7.02.2008

Future Stars Can Learn From Athletes Fiscal Irresponsibility

I WILL BE PASSING THIS ON TO OUR ATHLETES. REALLY EMPHASIZES IN A SATIRICAL WAY HOW EASY IT IS TO "UN-MAKE IT" AFTER "MAKING IT".

Tuesday, July 1, 2008
Updated: July 2, 11:17 AM ET
LIFE OF REILLY

By Rick Reilly

Congrats, newly minted NBA rookie!

Now you've been drafted. Next comes the delicious multimillion-dollar contract. And that's when you must do what most NBA players do: start going through cash like Jack Black through the Keebler factory.

Filing for bankruptcy is a long-standing tradition for NBA players, 60% of whom, according to the Toronto Star, are broke five years after they retire. The other 40% deliver the Toronto Star.

It's not just NBA players who have the fiscal sense of the Taco Bell Chihuahua. All kinds of athletes wind up with nothing but lint in their pockets. And if everyone from Johnny Unitas to Sheryl Swoopes to Lawrence Taylor can do it, so can you! With my How to Go Bankrupt* DVD series, it's a layup to go belly-up!

Ten essentials, just to get you started:

1. Screw up, deny it, then fight by using every lawyer and dime you have. Roger Clemens just sold his Bentley, reportedly to pay legal bills. Marion Jones lawyered herself broke before she finally copped and went to prison. Paging Mr. Bonds, Mr. Barry Bonds.

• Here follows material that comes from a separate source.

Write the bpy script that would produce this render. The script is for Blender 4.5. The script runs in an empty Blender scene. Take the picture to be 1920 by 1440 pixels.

2. Buy a house the size of Delaware. Evander Holyfield was in danger of losing his 54,000-square-foot pad outside Atlanta, and it's a shame. He had almost visited all 109 rooms!

3. Buy many, many cars. Baseball slugger Jack Clark had 18 cars and owed money on 17 when he went broke. And don't get just boring Porsches and Mercedes. Go for Maybachs. They sell for as much as $375,000—even though they look like Chrysler 300s—and nobody will ever know how to pronounce them, much less fix them.

4. Buy a jet. They burn money like the Pentagon. Do you realize it costs $50,000 just to fix the windshield on one? Scottie Pippen borrowed $4.375 million to buy some wings and spent God knows how much more for insurance, pilots and fuel. Finally, his wallet cried uncle. The courts say he still owes $5 million, including interest. See you in coach, Scottie! (For that matter, why not a yacht? Latrell Sprewell kept his 70-foot Italian-made yacht tied up in storage until the bank repossessed it, in August 2007. He probably sat at home and cried about that—until the bank foreclosed on his house, this past May.)

5. Spend stupid money on other really stupid stuff. In going from $300 million up to $27 million down, Mike Tyson once spent $9,180 in two months to care for his white tiger. That's why Iron Mike's picture is on our logo!

6. Hire an agent who sniffs a lot and/or is constantly checking the scores on his BlackBerry. Those are the kinds of guys who will suck up your dough like a street-sweeper. Ex-Knick Mark Jackson once had a business manager he thought he could trust. Turned out the guy was forging Jackson's signature on checks—an estimated $2.6 million worth—to feed a gambling jones. "And it wasn't like I was a rookie—I was a veteran," Jackson says. The only reason he says he's getting some money back is because he didn't …

7. Sign over power of attorney. What's it mean? Who cares? Just sign! The guy you're signing it over to knows. And while you play Xbox, he'll be buying large portions of Switzerland for himself. Kareem Abdul-Jabbar let an agent named Tom Collins have power of attorney once, and it cost Kareem $9 million before he figured it out.

8. Spend like the checks will never stop. Also known as the Darren McCarty method. Despite earning $2.1 million a year, Red Wing McCarty, who started a rock band called Grinder, went splat by investing in everything but fur socks ($490,000 in unlikely-to-be-repaid loans) and gambling large ($185,000 in casino markers). In other words, a Tuesday for John Daly.

9. Just ball. Don't write your own checks. Don't drive your own car. Don't raise your own kids. Just be a tall slab of skilled meat for others to feast on. Not to worry. It'll be over before you know it.

10. Most of all, set up a huge support system around you. It'll be years before you'll realize they call it a support system because you're the only one supporting it. They're all on full-ride scholarships at the University of You. "Guys go broke because they surround themselves with people who help them go broke," says ex-NBA center Danny Schayes, who now runs No Limits Investing in Phoenix. "I know all-time NBA, top-50 guys who sold their trophies to recover."

See, kid? You can be a top-50 guy!

So order my How to Go Bankrupt series now, and get this empty refrigerator box to sleep in, absolutely free!
*(Only $1,449 plus shipping, handling, service fee, dealer prep and undercoating. Per month.)